Leigh Court featured prominently in the Doctor Who Christmas special 2015, The Husbands of River Song, with Alex Kingston and Peter Capaldi taking part in a top secret shoot over several days.

Where is Trenwith Filmed in Poldark?

Chavenage House. Philip Halling [CC BY-SA 2.0 (https://creativecommons.org/licenses/by-sa/2.0)], via Wikimedia Commons
Trerice near Newquay is said to have inspired Winston Graham’s original Trenwith. Built by Cornwall’s grand Arundell family (approximately equivalent to the Chynoweths), the house is now run by the National Trust and open to the public.

It doesn’t appear onscreen though. Another Elizabethan manor plays the part.

The current Poldark Trenwith filming location is Chavenage House in the Cotswolds, which bears more than a passing resemblance to Trerice (and Trenwith, of course).

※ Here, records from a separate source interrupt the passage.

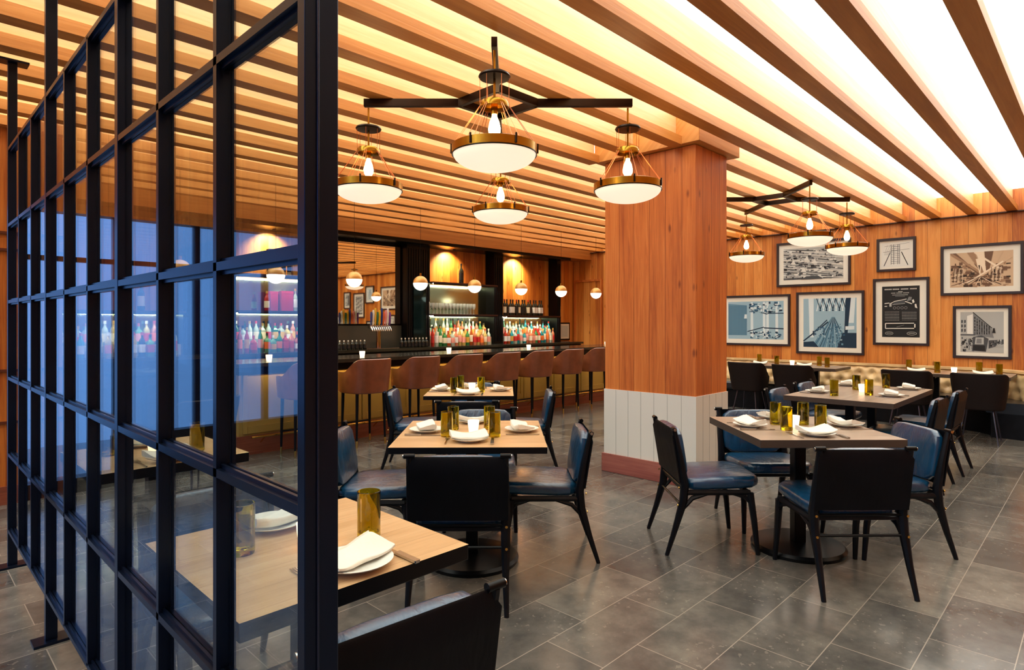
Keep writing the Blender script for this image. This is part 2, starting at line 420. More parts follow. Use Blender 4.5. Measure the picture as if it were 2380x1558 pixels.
# beams: lower board, set-back fin, warm strip on the ledge
COLX = (4.68, 5.45)
nb = 0
for n_ in range(-8, 19):
    y = 0.436 + 0.4264*n_
    if y + 0.12 > 8.0: break
    nb += 1
    segs = [(X0 if y < 5.95 else 0.38, X1)]
    if y + 0.115 > 2.42 and y < 3.47: segs = [(X0, COLX[0]), (COLX[1], X1)]
    lb = MB(); fb = MB(); sb = MB()
    for a, b_ in segs:
        lb.box((a, y, 2.9), (b_, y+0.115, 2.972), BEAM)
        fb.box((a, y+0.055, 2.972), (b_, y+0.115, 3.2), FIN)
        sb.box((a+0.05, y+0.03, 2.9725), (b_-0.05, y+0.04, 2.977), LEDM)
    o = struct(lb.build('trim_%d' % nb)); fb.build('fin_board', o); sb.build('led_strip', o)
# valance above the back bar
struct(MB().box((1.0, 7.95, 2.74), (X1, 8.0, 3.2), BEAM).box((1.0, 8.0, 2.74), (X1, Y1, 2.80), BEAM).build('trim_soffit'))
struct(MB().box((1.0, 8.0, 2.69), (9.95, Y1, 2.74), BLACK).build('trim_valance'))
# column
cb = MB().box((4.753, 2.481, 0.17), (5.336, 3.405, 2.9), PWOOD)
col = struct(cb.build('wall_column'))
MB().box((4.68, 2.41, 2.905), (5.45, 3.475, 3.2), BEAM).build('capital', col, bevel=0.004)
wc = MB()
wc.box((4.745, 2.473, 0.17), (5.344, 3.413, 0.775), WHITE)
gm = mat('groove_shade', (172, 174, 170), 0.6)
for k in range(1, 7):
    yy = 2.473 + k*0.134; wc.box((4.7437, yy, 0.17), (4.7452, yy+0.004, 0.775), gm)
for k in range(1, 5):
    xx = 4.745 + k*0.12; wc.box((xx, 2.4717, 0.17), (xx+0.004, 2.4732, 0.775), gm)
wc.build('wainscot', col)
MB().box((4.728, 2.456, 0), (5.361, 3.43, 0.17), COLBASE).build('baseboard', col, bevel=0.004)
# door at the far end of the bar
db = MB().box((10.575, 7.70, 0), (10.598, 8.36, 2.28), WALL)
door = struct(db.build('door_1'))
MB().box((10.55, 7.66, 0), (10.6, 7.70, 2.32), PWOOD).box((10.55, 8.36, 0), (10.6, 8.40, 2.32), PWOOD).box((10.55, 7.70, 2.28), (10.6, 8.36, 2.32), PWOOD).build('door_frame', door)
struct(MB().box((10.57, 5.2, 0), (10.6, 7.65, 0.15), KICK).build('baseboard_right'))

# ------------------------------------------------------------------ glass and steel screen
scr = tag(thing('glass_screen', (0.505, 0.95, 0)), 'tall black steel grid screen with glass panes beside the nearest table', 'glass screen')
def sc_part(mb, name, **k):
    o = mb.build(name, scr, **k); o.location = (-0.505, -0.95, 0); return o
RZ = [0.21, 0.646, 1.082, 1.518, 1.954, 2.39]
PY = [0.952, 2.128, 3.308, 4.485]
for i, y in enumerate(PY):
    m = MB(); wd = 0.026 if i == 0 else 0.034
    if i == 0:
        m.box((0.484, y, 0.012), (0.546, y+wd, 2.9), STEEL); m.box((0.505, y-0.004, 0.012), (0.509, y, 2.9), mat('steel_highlight', (58, 62, 84), 0.25, 0.8))  # thin paler strip paints the highlight down the near post
    else:
        m.box((0.485, y, 0.012), (0.528, y+wd, 2.9), STEEL)
    m.box((0.44, y-0.03, 0), (0.58, y+wd+0.03, 0.012), STEEL); m.box((0.44, y-0.03, 2.888), (0.58, y+wd+0.03, 2.9), STEEL)
    sc_part(m, 'post', bevel=0.0015)
for b_ in range(3):
    a, e = PY[b_] + (0.026 if b_ == 0 else 0.034), PY[b_+1]
    for q, z in enumerate(RZ):
        m = MB()
        m.box((0.486, a, z-0.009), (0.527, e, z+0.009), STEEL); m.box((0.496, a, z+0.009), (0.503, e, z+0.017), STEEL); m.box((0.511, a, z+0.009), (0.518, e, z+0.017), STEEL)
        m.box((0.496, a, z-0.017), (0.503, e, z-0.009), STEEL)
        sc_part(m, 'rail')
    cols = [a]
    for k in (1, 2):
        yy = PY[b_] + (PY[b_+1]-PY[b_])*k/3 + 0.01
        m = MB().box((0.486, yy-0.009, RZ[0]), (0.4945, yy+0.009, RZ[-1]), STEEL)
        m.box((0.4945, yy-0.004, RZ[0]), (0.519, yy+0.004, RZ[-1]), STEEL); m.box((0.519, yy-0.009, RZ[0]), (0.527, yy+0.009, RZ[-1]), STEEL)
        sc_part(m, 'mullion'); cols += [yy, yy]
    cols.append(e)
    for k in range(3):
        ya, yb = cols[2*k], cols[2*k+1]
        for q in range(5):
            sc_part(MB().box((0.5045, ya, RZ[q]), (0.5095, yb, RZ[q+1]), PANE), 'pane', smooth=False)

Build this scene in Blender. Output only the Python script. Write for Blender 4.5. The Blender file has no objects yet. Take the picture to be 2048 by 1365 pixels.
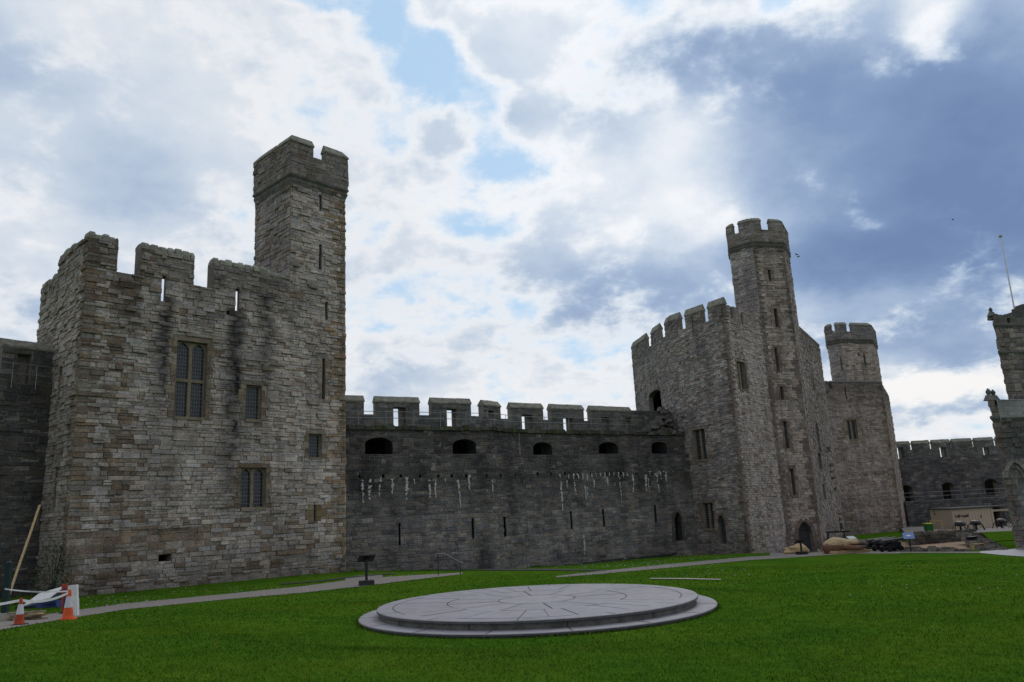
import bpy, math, random
import numpy as np
from mathutils import Vector, Matrix, noise as mnoise

scene = bpy.context.scene
COL = scene.collection
R = math.radians
rng = random.Random(7)

# ------------------------------------------------------------------ camera
FPX = 1562.0                      # focal length in pixels of the 2048 wide picture
PITCH, ROLL = R(12.6), R(2.8)
CAM = Vector((0, 0, 1.7))
_fw = Vector((0, math.cos(PITCH), math.sin(PITCH)))
_u0 = Vector((0, -math.sin(PITCH), math.cos(PITCH)))
_x0 = Vector((1, 0, 0))
_rt = _x0 * math.cos(ROLL) - _u0 * math.sin(ROLL)
_up = _u0 * math.cos(ROLL) + _x0 * math.sin(ROLL)
cam_data = bpy.data.cameras.new('camera')
cam_data.sensor_width = 36.0
cam_data.lens = 36.0 * FPX / 2048.0
cam_data.clip_start = 0.1
cam_data.clip_end = 5000
cam = bpy.data.objects.new('camera', cam_data)
COL.objects.link(cam)
m = Matrix((( _rt.x, _up.x, -_fw.x, CAM.x), (_rt.y, _up.y, -_fw.y, CAM.y),
            (_rt.z, _up.z, -_fw.z, CAM.z), (0, 0, 0, 1)))
cam.matrix_world = m
scene.camera = cam

def ray(px, py):
    """direction of a sight line, used to measure bearings and heights off the survey photograph"""
    return (_rt * ((px - 1024) / FPX) + _up * ((682.5 - py) / FPX) + _fw)

def at(px, py, Y):
    d = ray(px, py)
    return CAM + d * (Y / d.y)

# ------------------------------------------------------------------ world, sun, exposure
scene.view_settings.view_transform = 'Standard'
scene.view_settings.look = 'None'
scene.view_settings.exposure = 0.0
scene.view_settings.gamma = 1.0
scene.view_settings.use_curve_mapping = False
SUN_AZ, SUN_EL = R(21), R(37)
world = bpy.data.worlds.new('World')
scene.world = world
world.use_nodes = True

def build_world():
    nt = world.node_tree
    N, L = nt.nodes, nt.links
    N.clear()
    def nd(t, **k):
        n = N.new(t)
        for a, b in k.items(): setattr(n, a, b)
        return n
    def mth(op, a, b=None, c=None, clamp=False):
        n = nd('ShaderNodeMath', operation=op, use_clamp=clamp)
        for i, v in enumerate((a, b, c)):
            if v is None: continue
            if isinstance(v, (int, float)): n.inputs[i].default_value = v
            else: L.new(v, n.inputs[i])
        return n.outputs[0]
    out = nd('ShaderNodeOutputWorld')
    bg = nd('ShaderNodeBackground'); bg.inputs['Strength'].default_value = 0.1
    L.new(bg.outputs[0], out.inputs[0])
    sky = nd('ShaderNodeTexSky', sky_type='NISHITA', sun_disc=False)
    sky.sun_elevation = SUN_EL; sky.sun_rotation = SUN_AZ
    sky.air_density = 1.3; sky.dust_density = 0.6; sky.ozone_density = 2.0
    geo = nd('ShaderNodeTexCoord')
    sep = nd('ShaderNodeSeparateXYZ'); L.new(geo.outputs['Generated'], sep.inputs[0])
    dx, dy, dz = sep.outputs
    az = mth('ARCTAN2', dx, dy)
    el = mth('ARCSINE', dz)
    # cloud deck coordinates: clouds flatten towards the horizon
    den = mth('ADD', mth('MAXIMUM', dz, 0.0), 0.42)
    cx = mth('DIVIDE', dx, den); cy = mth('DIVIDE', dy, den)
    cc = nd('ShaderNodeCombineXYZ'); L.new(cx, cc.inputs[0]); L.new(cy, cc.inputs[1])
    def noise(vec, scale, detail, rough, dist=0.0, off=(0, 0, 0), lac=2.0):
        mp = nd('ShaderNodeMapping'); mp.inputs['Location'].default_value = off
        L.new(vec, mp.inputs[0])
        n = nd('ShaderNodeTexNoise', noise_dimensions='3D')
        n.inputs['Scale'].default_value = scale; n.inputs['Detail'].default_value = detail
        n.inputs['Roughness'].default_value = rough; n.inputs['Distortion'].default_value = dist
        n.inputs['Lacunarity'].default_value = lac
        L.new(mp.outputs[0], n.inputs['Vector'])
        return n
    # warped bearing / elevation for the layout of the cloud masses
    ae = nd('ShaderNodeCombineXYZ'); L.new(az, ae.inputs[0]); L.new(el, ae.inputs[1])
    def warped(amount, scale, off):
        w = noise(cc.outputs[0], scale, 6, 0.6, 0.0, off)
        wv = nd('ShaderNodeVectorMath', operation='SUBTRACT'); L.new(w.outputs['Color'], wv.inputs[0])
        wv.inputs[1].default_value = (0.5, 0.5, 0.5)
        ws = nd('ShaderNodeVectorMath', operation='SCALE'); L.new(wv.outputs[0], ws.inputs[0]); ws.inputs['Scale'].default_value = amount
        wa = nd('ShaderNodeVectorMath', operation='ADD'); L.new(ae.outputs[0], wa.inputs[0]); L.new(ws.outputs[0], wa.inputs[1])
        flat = nd('ShaderNodeVectorMath', operation='MULTIPLY'); L.new(wa.outputs[0], flat.inputs[0]); flat.inputs[1].default_value = (1, 1, 0)
        return flat.outputs[0]
    def layout(blobs, vec):
        total = None
        for (px, py, rx, ry, rot, wt) in blobs:
            d = ray(px, py).normalized()
            a0, e0 = math.atan2(d.x, d.y), math.asin(d.z)
            k = 1.0 / math.hypot(FPX, math.hypot(px - 1024, py - 682))
            mp = nd('ShaderNodeMapping', vector_type='TEXTURE')
            mp.inputs['Location'].default_value = (a0, e0, 0)
            mp.inputs['Rotation'].default_value = (0, 0, R(rot))
            mp.inputs['Scale'].default_value = (rx * k / max(0.3, math.cos(e0)), ry * k, 1)
            L.new(vec, mp.inputs[0])
            ln = nd('ShaderNodeVectorMath', operation='LENGTH'); L.new(mp.outputs[0], ln.inputs[0])
            mr = nd('ShaderNodeMapRange', interpolation_type='SMOOTHSTEP')
            mr.inputs['From Min'].default_value = 1.35; mr.inputs['From Max'].default_value = 0.15
            mr.inputs['To Min'].default_value = 0; mr.inputs['To Max'].default_value = wt
            L.new(ln.outputs['Value'], mr.inputs['Value'])
            total = mr.outputs[0] if total is None else mth('ADD', total, mr.outputs[0])
        return total
    # coverage: ragged cumulus edges round the blue gaps
    nA = noise(cc.outputs[0], 6.2, 10, 0.57, 0.10, (2.4, 0.9, 0.2))
    nB = noise(cc.outputs[0], 15.0, 8, 0.62, 0.0, (5.2, 2.1, 1.0))
    cov = mth('ADD', mth('ADD', layout(GAPS, warped(0.10, 6.0, (3.1, 1.7, 0))), 0.58),
              mth('ADD', mth('MULTIPLY', mth('SUBTRACT', nA.outputs['Fac'], 0.5), 1.5), mth('MULTIPLY', mth('SUBTRACT', nB.outputs['Fac'], 0.5), 0.55)))
    # thickness: how grey the cloud is
    nS = noise(cc.outputs[0], 3.0, 8, 0.52, 0.2, (0.4, 0.9, 4.2))
    thick = mth('ADD', mth('ADD', layout(MASSES, warped(0.16, 3.2, (7.1, 4.7, 0))), 0.29),
                mth('ADD', mth('MULTIPLY', mth('SUBTRACT', nS.outputs['Fac'], 0.5), 0.36), mth('MULTIPLY', mth('SUBTRACT', nA.outputs['Fac'], 0.5), 0.50)))
    edge = nd('ShaderNodeMapRange', interpolation_type='SMOOTHSTEP'); L.new(cov, edge.inputs['Value'])
    edge.inputs['From Min'].default_value = 0.34; edge.inputs['From Max'].default_value = 0.72
    edge.inputs['To Min'].default_value = 0.25
    T = mth('MULTIPLY', thick, edge.outputs[0])
    ramp = nd('ShaderNodeValToRGB'); L.new(T, ramp.inputs[0])
    cr = ramp.color_ramp; cr.interpolation = 'LINEAR'
    stops = [(0.0, (0.93, 0.92, 0.915)), (0.16, (0.81, 0.835, 0.875)), (0.34, (0.61, 0.685, 0.785)),
             (0.55, (0.385, 0.49, 0.66)), (0.78, (0.225, 0.325, 0.52)), (1.0, (0.165, 0.25, 0.435))]
    cr.elements[0].position, cr.elements[0].color = stops[0][0], stops[0][1] + (1,)
    cr.elements[1].position, cr.elements[1].color = stops[-1][0], stops[-1][1] + (1,)
    for p, c in stops[1:-1]:
        e = cr.elements.new(p); e.color = c + (1,)
    sc = nd('ShaderNodeVectorMath', operation='SCALE'); L.new(ramp.outputs[0], sc.inputs[0])
    # thin cloud near the sun glows
    sd = Vector((math.sin(SUN_AZ) * math.cos(SUN_EL), math.cos(SUN_AZ) * math.cos(SUN_EL), math.sin(SUN_EL)))
    dt = nd('ShaderNodeVectorMath', operation='DOT_PRODUCT'); L.new(geo.outputs['Generated'], dt.inputs[0]); dt.inputs[1].default_value = sd
    glow = nd('ShaderNodeMapRange', interpolation_type='SMOOTHERSTEP'); L.new(dt.outputs['Value'], glow.inputs['Value'])
    glow.inputs['From Min'].default_value = 0.82; glow.inputs['From Max'].default_value = 1.0
    glow.inputs['To Min'].default_value = 0.0; glow.inputs['To Max'].default_value = 1.0
    thin = mth('SUBTRACT', 1.0, mth('MULTIPLY', T, 1.15), clamp=True)
    br = mth('MULTIPLY_ADD', mth('MULTIPLY', glow.outputs[0], thin), 1.2, 10.0)
    # the deck behind the viewer, lit from the front, is duller
    back = nd('ShaderNodeMapRange', interpolation_type='SMOOTHSTEP'); L.new(dy, back.inputs['Value'])
    back.inputs['From Min'].default_value = -0.5; back.inputs['From Max'].default_value = 0.3
    back.inputs['To Min'].default_value = BACK_SKY; back.inputs['To Max'].default_value = 1.0
    L.new(mth('MULTIPLY', br, back.outputs[0]), sc.inputs['Scale'])
    # clear gaps show the blue
    fac = nd('ShaderNodeMapRange', interpolation_type='SMOOTHSTEP'); L.new(cov, fac.inputs['Value'])
    fac.inputs['From Min'].default_value = 0.14; fac.inputs['From Max'].default_value = 0.52
    blue = nd('ShaderNodeMix', data_type='RGBA'); blue.inputs[0].default_value = 0.85
    L.new(sky.outputs[0], blue.inputs[6]); blue.inputs[7].default_value = (4.7, 6.8, 9.1, 1)
    mix = nd('ShaderNodeMix', data_type='RGBA')
    L.new(fac.outputs[0], mix.inputs[0]); L.new(blue.outputs[2], mix.inputs[6]); L.new(sc.outputs[0], mix.inputs[7])
    L.new(mix.outputs[2], bg.inputs['Color'])

BACK_SKY = 0.72
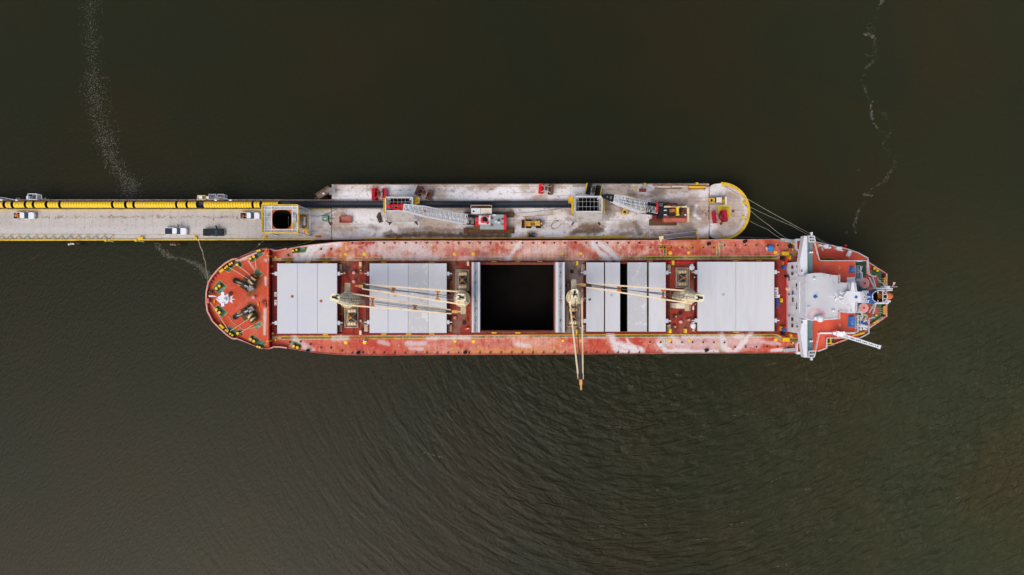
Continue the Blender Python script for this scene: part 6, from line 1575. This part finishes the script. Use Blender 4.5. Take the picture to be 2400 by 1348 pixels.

On the front façade, the many-paned windows are a signature detail of the Poldark residence. A similar window is the standout feature of Trerice’s own great hall (it holds over 500 individual panes of glass, if you’re wondering).

So little had to be changed for filming that visitors can almost step right into a scene from the series. Chavenage’s the tapestries date back to the 17th Century and its rooms are set out with heavy carved-wood furniture from its four-century history.

The Lowsley-Williams family manage their own visitor services, when they’re not enjoying all the novelties of filming. Visitors with an interest in the English Civil War might be interested to find they’re walking in Oliver Cromwell’s footsteps as well as Poldark’s.

Sir Hugh Bodrugan’s House

Horton Court. Marion Dutcher [CC BY-SA 2.0 (https://creativecommons.org/licenses/by-sa/2.0)], via Wikimedia Commons
The Bodrugans really were a prominent Cornish family with heraldry dating back to the 13th Century. Daphne du Maurier featured the family in her novel, The House on the Strand, but we know them best as the boisterous gentry with a soft spot for Demelza.

Horton Court in South Gloucestershire is first seen as Poldark’s Magistrates Court for the trial of Jim Carter. Later on, the same building was used as Sir Hugh Bodrugan's home for exterior shots.

You might recognise it from another BBC drama though. The Living and the Dead featured the house prominently as Shepzoy House, where Colin Morgan and Charlotte Spencer’s unsuspecting landowners found themselves with a spooky mystery to solve.

The manor is not just the oldest of Poldark’s houses, it’s the oldest roofed National Trust property. Most of Horton Court dates back to the 16th Century but it was actually built around a 12th Century Norman hall which still stands.

Horton Court is currently closed to the public for restoration works, but this National Trust property will eventually open its doors again. For the first time, the Tudor part of the house will be opened as well as the hall and gardens as soon as the project is complete.